Sixth, charging stations require three-phase power. Most households, especially in semi-urban or rural areas, don’t have three-phase power. The battery swapping station thus makes more sense. The country utilises an infrastructure that already exists.

Lastly, such a concept would allow the industry and the government to standardise the number of batteries and capacities. It would give a fillip to the finance sector, as each battery cost would have to be amortised over a specific number of charges. It would allow for new technologies to be upgraded at specific stations, and allow for the transition from hydrocarbons to batteries almost overnight.

The swappable battery stations would allow the country to indeed become a ‘better place’.

Will this happen?

Listen carefully to the news. Last month, Reliance Industries and UK’s BP announced a joint venture for the setting up of 5,500 additional petrol pumps, ostensibly for retailing petroleum products. This would be in addition to the 1,400 petrol pumps Reliance already owns and manages. The additional pumps would be set up over the next five years.

But wait.
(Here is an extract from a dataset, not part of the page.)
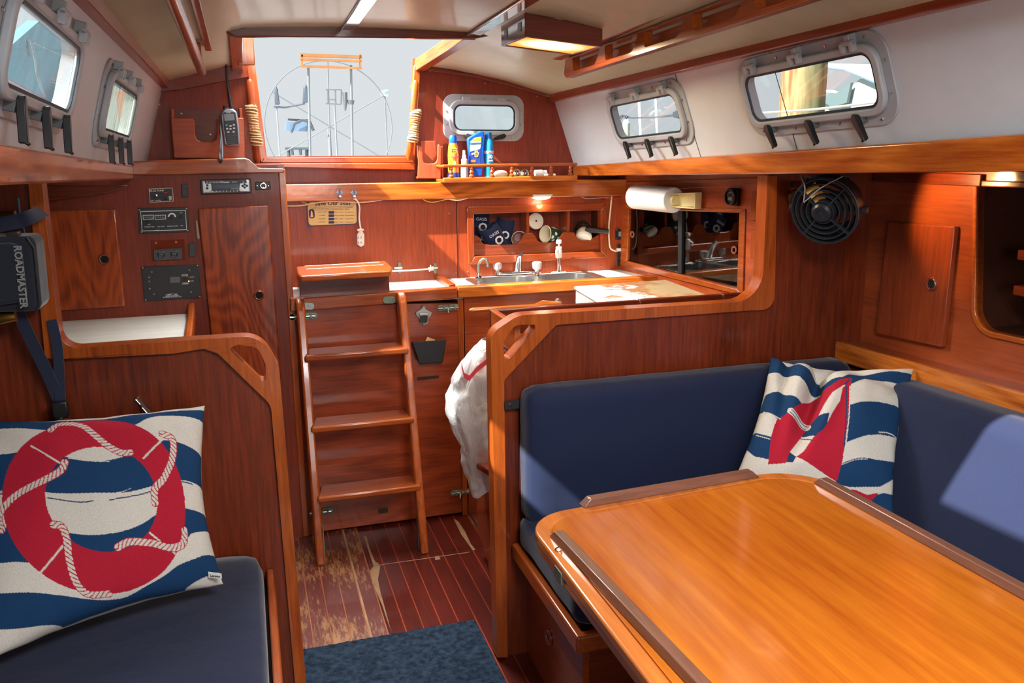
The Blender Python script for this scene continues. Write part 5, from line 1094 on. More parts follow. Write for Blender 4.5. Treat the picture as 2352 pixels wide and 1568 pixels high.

Why would a savvy group like Reliance set up petrol pumps when hydrocarbon as a fuel is being sought to be phased out? It just does not make sense.

Unless of course Reliance and BP believe that the EV transition won’t happen for 20 years (it takes that many years to recover the costs of setting up a petrol pump station). Or it believes that there will be an ‘after-life’ for the petrol stations, as battery swapping stations. Or it is confident that these petrol stations could be used for fuelling hydrogen run vehicles! It would be foolish to underestimate the vision and foresightedness of Reliance Industries.

Or is this author reading a bit too much into this announcement? Wait and see.